#### AIM OF THE EXERCISE:
Give the count of lines in the data that include "script", with no other words.

____ DATASET EXCERPT

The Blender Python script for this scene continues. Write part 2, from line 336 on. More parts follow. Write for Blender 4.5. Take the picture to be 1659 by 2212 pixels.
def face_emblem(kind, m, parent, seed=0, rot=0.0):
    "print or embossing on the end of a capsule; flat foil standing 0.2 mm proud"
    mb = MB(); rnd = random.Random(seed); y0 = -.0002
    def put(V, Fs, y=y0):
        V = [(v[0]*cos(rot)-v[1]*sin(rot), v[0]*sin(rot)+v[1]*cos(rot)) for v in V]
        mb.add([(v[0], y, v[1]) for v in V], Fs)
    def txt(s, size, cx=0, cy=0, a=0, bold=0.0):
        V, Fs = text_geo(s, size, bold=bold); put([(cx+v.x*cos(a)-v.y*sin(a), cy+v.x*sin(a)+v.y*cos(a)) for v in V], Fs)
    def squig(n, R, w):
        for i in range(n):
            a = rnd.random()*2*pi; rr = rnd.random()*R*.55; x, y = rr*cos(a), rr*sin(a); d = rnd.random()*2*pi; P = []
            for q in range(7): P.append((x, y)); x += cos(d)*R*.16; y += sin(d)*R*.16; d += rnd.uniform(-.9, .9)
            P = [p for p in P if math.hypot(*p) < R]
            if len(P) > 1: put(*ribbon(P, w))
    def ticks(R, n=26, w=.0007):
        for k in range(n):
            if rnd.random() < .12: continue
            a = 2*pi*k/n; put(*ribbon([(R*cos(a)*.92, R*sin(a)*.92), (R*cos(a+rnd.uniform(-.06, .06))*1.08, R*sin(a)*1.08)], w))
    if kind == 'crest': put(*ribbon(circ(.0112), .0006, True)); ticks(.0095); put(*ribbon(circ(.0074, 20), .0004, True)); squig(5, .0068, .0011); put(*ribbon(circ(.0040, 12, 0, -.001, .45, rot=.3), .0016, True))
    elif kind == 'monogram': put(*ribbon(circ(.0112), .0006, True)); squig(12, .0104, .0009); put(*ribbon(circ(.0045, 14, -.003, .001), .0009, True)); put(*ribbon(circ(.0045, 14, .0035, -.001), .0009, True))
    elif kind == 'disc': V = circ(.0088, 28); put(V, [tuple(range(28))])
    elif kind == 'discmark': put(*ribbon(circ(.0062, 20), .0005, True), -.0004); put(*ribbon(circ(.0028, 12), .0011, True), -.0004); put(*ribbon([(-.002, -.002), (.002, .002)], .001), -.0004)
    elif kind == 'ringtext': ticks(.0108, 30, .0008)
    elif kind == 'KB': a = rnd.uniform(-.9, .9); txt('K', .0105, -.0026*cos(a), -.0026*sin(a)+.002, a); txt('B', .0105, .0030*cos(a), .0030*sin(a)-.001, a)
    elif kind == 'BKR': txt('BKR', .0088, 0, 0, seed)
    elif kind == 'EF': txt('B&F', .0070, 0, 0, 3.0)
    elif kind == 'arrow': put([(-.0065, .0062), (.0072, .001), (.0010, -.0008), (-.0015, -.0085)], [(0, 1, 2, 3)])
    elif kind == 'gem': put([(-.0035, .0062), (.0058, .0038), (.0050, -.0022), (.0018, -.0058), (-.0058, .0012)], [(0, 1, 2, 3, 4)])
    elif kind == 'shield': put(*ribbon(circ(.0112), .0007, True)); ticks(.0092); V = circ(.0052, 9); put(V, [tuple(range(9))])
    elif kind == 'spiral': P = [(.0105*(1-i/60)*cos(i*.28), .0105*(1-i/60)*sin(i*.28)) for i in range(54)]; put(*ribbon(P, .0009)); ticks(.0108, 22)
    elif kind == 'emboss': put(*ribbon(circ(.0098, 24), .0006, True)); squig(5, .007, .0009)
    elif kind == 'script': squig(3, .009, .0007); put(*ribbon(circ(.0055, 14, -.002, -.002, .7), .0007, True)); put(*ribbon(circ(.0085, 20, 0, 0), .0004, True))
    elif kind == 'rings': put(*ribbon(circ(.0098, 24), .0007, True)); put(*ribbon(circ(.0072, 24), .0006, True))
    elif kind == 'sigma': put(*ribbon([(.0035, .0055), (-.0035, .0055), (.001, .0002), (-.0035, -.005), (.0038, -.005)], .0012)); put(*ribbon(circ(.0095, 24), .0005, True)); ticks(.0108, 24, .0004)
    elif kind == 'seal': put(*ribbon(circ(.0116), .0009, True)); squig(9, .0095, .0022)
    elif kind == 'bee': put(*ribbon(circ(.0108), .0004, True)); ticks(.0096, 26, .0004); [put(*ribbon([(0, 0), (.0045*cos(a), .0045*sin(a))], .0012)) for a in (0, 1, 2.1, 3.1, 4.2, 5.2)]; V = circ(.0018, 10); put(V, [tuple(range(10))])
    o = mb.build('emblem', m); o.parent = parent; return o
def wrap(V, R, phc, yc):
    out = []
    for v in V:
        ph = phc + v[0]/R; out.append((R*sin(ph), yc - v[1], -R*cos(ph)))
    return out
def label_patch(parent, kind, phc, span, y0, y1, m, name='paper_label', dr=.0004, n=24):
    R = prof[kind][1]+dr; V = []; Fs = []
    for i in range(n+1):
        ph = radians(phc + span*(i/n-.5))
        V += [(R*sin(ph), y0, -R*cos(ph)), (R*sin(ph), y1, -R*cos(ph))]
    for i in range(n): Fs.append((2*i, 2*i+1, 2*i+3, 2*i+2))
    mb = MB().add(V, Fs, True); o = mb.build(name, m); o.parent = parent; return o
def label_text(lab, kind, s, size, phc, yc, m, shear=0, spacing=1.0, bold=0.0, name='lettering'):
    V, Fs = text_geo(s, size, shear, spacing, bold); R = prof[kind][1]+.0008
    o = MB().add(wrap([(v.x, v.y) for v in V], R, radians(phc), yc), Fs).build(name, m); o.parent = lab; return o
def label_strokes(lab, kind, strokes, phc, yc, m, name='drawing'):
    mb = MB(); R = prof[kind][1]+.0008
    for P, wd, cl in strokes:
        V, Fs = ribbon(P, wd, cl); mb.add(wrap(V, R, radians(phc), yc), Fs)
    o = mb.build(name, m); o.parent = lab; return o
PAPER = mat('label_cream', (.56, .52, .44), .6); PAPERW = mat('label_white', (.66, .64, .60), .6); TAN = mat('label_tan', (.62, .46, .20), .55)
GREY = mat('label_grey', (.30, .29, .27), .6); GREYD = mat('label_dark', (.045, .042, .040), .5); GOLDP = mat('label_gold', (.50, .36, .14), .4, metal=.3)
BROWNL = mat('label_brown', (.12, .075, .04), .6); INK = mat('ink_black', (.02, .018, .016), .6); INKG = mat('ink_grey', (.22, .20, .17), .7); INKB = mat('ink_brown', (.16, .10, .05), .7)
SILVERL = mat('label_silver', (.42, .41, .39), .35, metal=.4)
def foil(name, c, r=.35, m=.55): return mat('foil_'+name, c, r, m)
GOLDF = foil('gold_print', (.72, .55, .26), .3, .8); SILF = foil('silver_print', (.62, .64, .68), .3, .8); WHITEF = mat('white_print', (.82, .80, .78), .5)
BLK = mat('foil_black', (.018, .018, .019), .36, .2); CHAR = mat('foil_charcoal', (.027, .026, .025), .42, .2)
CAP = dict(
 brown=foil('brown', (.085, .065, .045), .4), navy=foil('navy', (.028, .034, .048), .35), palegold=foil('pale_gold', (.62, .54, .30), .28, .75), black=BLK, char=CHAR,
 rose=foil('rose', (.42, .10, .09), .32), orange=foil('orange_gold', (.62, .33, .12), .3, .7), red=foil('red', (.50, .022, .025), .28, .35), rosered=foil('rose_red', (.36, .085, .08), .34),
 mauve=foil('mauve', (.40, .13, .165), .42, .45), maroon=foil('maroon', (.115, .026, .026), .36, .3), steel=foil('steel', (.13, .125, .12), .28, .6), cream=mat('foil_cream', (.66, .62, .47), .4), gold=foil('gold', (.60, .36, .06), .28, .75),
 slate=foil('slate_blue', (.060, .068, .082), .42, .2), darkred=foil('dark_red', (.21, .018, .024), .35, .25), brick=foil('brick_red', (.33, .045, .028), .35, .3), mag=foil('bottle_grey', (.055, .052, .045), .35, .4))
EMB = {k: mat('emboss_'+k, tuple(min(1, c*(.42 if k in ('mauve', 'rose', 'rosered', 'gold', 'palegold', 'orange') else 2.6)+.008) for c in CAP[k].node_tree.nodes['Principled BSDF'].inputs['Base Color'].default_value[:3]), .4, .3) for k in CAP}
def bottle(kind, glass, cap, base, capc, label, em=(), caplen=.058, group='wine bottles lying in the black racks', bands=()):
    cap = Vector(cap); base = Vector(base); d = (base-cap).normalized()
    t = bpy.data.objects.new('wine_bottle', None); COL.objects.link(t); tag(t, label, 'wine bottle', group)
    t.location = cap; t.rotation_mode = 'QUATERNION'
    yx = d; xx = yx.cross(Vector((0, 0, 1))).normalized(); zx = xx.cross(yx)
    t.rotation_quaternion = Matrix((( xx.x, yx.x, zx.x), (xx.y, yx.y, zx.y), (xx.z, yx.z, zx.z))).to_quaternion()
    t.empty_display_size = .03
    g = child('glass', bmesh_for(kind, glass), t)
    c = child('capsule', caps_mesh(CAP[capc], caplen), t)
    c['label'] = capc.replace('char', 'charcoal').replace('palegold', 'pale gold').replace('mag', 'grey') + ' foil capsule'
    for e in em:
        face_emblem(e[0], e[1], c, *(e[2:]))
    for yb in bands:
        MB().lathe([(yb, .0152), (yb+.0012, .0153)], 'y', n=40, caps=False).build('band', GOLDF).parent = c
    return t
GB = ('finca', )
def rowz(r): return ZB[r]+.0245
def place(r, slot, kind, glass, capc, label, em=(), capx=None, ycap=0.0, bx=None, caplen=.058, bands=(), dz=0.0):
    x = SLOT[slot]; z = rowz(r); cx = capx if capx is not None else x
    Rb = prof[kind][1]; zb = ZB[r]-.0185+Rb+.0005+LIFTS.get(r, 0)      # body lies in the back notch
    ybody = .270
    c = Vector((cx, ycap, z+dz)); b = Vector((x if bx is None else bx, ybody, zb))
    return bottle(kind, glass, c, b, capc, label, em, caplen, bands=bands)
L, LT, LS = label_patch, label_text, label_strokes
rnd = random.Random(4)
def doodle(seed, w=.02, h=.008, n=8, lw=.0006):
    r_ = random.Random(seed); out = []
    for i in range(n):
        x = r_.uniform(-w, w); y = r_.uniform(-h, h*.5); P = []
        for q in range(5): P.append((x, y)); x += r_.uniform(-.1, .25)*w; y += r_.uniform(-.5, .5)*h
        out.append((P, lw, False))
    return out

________

#### SOLUTION:
2